Entries with scene source code
-- Begin --

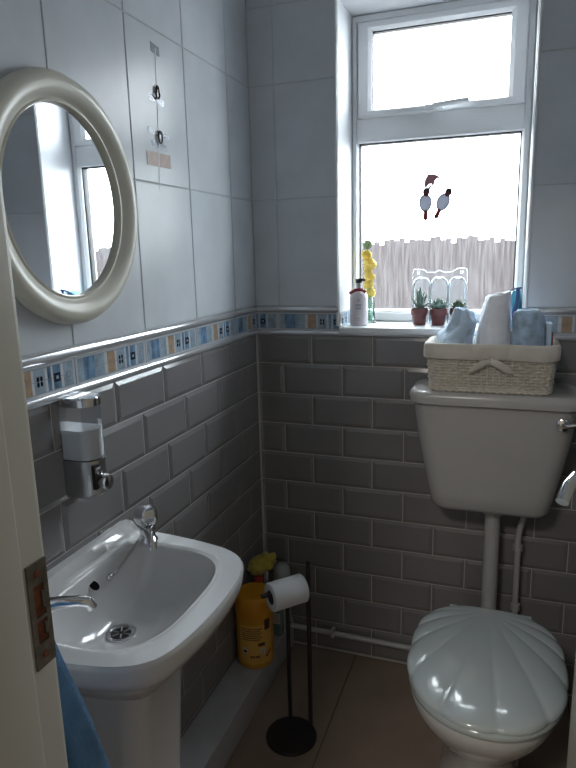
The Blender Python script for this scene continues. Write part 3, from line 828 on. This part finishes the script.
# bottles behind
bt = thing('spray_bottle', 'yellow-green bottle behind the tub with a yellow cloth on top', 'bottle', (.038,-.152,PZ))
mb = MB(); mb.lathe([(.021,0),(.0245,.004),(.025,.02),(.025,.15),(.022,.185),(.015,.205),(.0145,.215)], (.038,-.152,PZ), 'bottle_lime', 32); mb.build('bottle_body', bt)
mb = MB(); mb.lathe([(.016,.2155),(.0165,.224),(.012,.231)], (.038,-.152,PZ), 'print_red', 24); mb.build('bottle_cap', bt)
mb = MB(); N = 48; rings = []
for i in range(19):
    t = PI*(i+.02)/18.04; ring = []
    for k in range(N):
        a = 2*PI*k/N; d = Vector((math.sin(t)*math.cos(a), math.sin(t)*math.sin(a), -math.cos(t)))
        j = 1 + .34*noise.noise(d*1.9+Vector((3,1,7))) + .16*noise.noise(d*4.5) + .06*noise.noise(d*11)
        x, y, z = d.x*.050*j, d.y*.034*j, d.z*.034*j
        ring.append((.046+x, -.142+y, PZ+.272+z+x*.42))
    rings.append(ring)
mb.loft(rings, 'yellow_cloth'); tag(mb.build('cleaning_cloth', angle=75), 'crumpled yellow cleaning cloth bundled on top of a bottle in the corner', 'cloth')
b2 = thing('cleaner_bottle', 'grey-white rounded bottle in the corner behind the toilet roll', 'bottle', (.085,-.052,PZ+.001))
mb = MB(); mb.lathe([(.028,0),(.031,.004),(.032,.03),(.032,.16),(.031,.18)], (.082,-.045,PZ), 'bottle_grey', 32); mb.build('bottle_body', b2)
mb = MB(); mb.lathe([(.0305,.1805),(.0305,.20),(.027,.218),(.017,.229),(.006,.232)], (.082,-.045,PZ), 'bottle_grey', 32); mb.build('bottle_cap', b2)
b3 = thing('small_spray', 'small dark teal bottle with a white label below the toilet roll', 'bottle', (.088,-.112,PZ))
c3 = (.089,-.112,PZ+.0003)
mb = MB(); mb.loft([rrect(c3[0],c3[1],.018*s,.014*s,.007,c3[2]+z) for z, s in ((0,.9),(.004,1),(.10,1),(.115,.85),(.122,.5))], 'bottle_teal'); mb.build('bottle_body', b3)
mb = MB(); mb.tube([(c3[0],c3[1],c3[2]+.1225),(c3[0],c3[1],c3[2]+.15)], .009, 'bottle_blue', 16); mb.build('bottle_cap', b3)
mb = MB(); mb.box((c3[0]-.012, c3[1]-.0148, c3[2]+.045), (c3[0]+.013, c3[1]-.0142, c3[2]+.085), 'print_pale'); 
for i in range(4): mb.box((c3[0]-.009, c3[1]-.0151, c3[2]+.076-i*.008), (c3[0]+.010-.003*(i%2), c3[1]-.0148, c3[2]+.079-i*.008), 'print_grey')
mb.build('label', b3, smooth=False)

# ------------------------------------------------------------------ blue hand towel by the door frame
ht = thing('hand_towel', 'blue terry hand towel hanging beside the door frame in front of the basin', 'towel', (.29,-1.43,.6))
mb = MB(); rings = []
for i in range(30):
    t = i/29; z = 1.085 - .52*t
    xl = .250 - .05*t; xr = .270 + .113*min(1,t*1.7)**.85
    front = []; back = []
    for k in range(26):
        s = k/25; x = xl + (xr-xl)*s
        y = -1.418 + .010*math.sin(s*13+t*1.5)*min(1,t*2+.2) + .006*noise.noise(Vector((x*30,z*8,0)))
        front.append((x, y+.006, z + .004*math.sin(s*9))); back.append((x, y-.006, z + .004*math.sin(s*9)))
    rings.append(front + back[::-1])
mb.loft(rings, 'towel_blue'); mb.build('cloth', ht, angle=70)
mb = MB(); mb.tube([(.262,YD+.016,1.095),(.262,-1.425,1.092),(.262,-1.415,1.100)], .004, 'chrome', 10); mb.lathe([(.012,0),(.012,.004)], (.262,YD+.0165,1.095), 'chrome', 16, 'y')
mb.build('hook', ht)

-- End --
-- Begin --

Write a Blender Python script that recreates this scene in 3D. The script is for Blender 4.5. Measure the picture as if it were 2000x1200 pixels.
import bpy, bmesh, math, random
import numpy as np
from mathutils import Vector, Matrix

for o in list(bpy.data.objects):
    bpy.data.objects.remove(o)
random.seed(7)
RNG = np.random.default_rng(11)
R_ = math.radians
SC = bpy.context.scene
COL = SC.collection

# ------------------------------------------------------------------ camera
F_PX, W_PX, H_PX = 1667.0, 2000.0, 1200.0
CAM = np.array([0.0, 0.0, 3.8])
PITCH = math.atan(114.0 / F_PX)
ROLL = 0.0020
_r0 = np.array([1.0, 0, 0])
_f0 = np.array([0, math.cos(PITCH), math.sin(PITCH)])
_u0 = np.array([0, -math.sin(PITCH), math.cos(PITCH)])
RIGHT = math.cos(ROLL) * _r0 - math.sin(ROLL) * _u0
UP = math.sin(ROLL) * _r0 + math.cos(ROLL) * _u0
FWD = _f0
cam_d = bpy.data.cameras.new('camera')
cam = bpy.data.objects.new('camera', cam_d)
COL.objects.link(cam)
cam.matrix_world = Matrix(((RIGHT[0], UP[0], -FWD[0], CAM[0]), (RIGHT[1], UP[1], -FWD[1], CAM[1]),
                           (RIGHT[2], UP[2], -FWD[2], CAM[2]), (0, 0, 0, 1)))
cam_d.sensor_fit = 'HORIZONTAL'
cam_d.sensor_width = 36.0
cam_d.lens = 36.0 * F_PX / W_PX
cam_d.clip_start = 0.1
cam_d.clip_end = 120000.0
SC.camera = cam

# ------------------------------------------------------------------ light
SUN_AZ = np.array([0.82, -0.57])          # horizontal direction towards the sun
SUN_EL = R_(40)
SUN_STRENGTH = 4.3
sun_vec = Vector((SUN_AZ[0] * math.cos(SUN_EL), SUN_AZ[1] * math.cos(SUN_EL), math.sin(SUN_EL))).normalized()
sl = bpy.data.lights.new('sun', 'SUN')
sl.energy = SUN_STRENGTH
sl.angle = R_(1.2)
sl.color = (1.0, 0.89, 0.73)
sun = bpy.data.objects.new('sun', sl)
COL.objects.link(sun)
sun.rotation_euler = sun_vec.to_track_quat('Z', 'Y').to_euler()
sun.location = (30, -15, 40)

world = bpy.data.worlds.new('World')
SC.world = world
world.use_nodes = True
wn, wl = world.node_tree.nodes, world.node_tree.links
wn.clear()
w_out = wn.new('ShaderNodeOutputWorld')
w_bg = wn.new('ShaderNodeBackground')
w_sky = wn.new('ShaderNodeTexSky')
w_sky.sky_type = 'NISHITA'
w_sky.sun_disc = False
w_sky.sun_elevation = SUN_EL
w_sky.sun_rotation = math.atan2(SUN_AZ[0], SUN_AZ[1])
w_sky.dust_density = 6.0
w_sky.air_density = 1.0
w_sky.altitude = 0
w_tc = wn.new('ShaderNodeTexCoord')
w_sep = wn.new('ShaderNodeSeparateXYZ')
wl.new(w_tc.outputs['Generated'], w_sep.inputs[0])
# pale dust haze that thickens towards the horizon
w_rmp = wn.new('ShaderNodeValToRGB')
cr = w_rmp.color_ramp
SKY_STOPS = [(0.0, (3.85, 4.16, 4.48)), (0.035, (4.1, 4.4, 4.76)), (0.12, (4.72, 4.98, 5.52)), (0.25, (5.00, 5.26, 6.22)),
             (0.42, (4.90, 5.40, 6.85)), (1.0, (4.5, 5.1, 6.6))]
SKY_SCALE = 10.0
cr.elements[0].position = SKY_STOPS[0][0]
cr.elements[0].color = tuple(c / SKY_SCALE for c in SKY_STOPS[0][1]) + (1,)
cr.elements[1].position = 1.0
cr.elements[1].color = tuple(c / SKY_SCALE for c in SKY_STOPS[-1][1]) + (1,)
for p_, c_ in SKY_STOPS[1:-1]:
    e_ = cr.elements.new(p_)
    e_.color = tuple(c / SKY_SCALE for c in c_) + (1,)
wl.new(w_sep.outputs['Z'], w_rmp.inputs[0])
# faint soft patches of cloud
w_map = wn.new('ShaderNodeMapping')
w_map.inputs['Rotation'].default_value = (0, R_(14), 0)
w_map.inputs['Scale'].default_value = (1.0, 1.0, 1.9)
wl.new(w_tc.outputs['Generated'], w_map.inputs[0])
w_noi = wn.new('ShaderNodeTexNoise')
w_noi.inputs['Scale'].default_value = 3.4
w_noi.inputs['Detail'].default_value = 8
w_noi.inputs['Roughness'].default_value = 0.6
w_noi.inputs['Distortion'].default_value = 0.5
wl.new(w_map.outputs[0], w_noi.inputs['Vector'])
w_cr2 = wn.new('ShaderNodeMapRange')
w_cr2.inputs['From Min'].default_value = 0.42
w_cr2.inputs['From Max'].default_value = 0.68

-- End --
-- Begin --

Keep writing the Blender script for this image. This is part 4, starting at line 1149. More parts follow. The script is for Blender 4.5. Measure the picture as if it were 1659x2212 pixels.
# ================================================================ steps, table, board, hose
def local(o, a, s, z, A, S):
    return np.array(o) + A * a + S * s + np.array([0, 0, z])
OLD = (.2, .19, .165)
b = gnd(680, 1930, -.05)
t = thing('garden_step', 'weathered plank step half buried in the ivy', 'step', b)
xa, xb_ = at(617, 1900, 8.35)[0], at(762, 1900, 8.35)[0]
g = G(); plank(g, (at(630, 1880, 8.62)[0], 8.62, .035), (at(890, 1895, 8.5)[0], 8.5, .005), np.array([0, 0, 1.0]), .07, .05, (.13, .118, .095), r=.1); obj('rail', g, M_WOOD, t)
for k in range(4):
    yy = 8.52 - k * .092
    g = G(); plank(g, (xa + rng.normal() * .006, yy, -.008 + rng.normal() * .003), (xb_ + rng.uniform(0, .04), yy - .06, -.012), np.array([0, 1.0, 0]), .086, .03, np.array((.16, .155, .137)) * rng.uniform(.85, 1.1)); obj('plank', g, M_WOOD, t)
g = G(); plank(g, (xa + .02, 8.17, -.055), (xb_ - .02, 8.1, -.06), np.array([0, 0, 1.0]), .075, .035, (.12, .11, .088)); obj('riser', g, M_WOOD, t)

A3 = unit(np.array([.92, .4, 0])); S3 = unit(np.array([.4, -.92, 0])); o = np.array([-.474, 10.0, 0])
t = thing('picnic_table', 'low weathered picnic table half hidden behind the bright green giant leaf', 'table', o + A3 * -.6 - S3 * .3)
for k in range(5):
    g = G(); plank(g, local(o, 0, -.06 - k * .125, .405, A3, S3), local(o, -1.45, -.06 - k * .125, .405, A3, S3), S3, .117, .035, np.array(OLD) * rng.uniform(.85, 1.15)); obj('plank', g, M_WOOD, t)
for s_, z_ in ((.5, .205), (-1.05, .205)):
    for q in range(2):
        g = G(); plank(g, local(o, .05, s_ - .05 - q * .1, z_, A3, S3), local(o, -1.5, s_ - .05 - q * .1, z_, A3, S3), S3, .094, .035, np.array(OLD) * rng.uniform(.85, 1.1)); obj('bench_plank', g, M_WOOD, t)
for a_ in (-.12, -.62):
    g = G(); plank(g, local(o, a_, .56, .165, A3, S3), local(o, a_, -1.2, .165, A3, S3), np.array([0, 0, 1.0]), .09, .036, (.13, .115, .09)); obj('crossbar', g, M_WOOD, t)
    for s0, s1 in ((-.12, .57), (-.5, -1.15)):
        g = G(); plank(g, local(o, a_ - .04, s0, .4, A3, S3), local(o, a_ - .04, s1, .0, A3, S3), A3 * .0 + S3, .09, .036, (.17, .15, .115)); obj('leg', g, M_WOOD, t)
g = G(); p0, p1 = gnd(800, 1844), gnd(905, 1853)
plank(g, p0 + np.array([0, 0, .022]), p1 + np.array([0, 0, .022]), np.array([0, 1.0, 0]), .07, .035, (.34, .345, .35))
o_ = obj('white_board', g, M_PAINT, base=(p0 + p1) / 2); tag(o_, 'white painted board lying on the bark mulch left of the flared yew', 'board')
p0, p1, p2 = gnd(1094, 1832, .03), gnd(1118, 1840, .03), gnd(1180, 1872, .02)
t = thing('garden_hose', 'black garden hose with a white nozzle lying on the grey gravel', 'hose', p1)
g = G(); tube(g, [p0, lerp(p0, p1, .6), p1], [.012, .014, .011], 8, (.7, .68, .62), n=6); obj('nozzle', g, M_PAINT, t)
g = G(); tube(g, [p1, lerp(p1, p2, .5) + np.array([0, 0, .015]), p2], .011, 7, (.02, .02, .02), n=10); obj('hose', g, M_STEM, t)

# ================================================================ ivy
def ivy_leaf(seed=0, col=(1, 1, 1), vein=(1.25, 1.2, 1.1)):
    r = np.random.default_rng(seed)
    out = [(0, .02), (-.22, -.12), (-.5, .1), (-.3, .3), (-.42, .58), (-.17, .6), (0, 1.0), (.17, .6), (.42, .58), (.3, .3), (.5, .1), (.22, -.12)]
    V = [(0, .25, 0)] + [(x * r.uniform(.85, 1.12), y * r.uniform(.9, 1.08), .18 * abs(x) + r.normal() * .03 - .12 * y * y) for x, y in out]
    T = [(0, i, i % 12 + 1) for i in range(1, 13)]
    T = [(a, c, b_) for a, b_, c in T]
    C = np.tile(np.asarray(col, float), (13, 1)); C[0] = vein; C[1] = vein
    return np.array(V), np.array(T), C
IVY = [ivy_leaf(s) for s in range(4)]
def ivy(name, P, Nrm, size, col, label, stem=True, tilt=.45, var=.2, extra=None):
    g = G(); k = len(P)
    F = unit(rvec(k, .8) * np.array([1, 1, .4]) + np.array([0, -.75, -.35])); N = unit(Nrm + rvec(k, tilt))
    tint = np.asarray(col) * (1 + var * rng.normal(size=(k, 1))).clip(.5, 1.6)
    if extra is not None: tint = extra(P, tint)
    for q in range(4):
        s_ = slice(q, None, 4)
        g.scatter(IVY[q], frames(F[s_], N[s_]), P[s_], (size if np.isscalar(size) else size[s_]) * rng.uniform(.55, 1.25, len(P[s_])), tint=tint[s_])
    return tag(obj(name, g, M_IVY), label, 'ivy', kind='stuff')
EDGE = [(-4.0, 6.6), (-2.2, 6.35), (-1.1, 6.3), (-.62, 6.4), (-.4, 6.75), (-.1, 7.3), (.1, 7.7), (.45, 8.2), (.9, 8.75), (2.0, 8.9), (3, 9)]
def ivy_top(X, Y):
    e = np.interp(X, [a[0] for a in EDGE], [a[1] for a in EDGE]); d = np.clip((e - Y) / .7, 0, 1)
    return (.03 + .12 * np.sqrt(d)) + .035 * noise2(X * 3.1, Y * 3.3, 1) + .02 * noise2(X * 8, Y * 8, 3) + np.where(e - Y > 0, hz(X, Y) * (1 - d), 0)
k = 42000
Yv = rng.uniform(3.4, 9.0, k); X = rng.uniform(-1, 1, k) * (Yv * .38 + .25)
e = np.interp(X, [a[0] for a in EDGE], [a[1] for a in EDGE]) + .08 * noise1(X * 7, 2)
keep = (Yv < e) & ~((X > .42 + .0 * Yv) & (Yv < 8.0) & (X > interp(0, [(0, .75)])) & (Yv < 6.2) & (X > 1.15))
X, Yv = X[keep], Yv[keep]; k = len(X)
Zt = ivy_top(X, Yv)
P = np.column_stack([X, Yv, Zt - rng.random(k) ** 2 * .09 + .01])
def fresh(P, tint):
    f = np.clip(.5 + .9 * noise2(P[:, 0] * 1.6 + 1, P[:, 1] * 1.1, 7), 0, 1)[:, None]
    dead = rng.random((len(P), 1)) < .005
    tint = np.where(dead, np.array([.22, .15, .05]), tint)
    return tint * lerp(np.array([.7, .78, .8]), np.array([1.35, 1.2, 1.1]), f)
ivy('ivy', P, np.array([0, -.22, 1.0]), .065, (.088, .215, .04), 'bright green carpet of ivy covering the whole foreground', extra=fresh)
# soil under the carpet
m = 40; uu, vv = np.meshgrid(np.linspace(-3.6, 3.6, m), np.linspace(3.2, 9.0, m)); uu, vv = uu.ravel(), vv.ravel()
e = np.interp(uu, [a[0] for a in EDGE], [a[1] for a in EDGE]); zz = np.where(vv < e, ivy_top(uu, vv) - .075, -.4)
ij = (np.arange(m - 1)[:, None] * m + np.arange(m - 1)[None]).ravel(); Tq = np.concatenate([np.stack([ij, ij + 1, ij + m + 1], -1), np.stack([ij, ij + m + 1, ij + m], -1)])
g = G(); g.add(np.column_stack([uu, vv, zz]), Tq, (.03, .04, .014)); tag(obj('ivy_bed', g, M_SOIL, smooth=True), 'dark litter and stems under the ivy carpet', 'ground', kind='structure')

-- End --

YOUR INSTRUCTIONS —
Going down the listing above, begin printing at the line with "Write a Blender" and finish with the line with "COL = SC.collection", exactly as they appear.

FINAL RESULT —
Write a Blender Python script that recreates this scene in 3D. The script is for Blender 4.5. Measure the picture as if it were 2000x1200 pixels.
import bpy, bmesh, math, random
import numpy as np
from mathutils import Vector, Matrix

for o in list(bpy.data.objects):
    bpy.data.objects.remove(o)
random.seed(7)
RNG = np.random.default_rng(11)
R_ = math.radians
SC = bpy.context.scene
COL = SC.collection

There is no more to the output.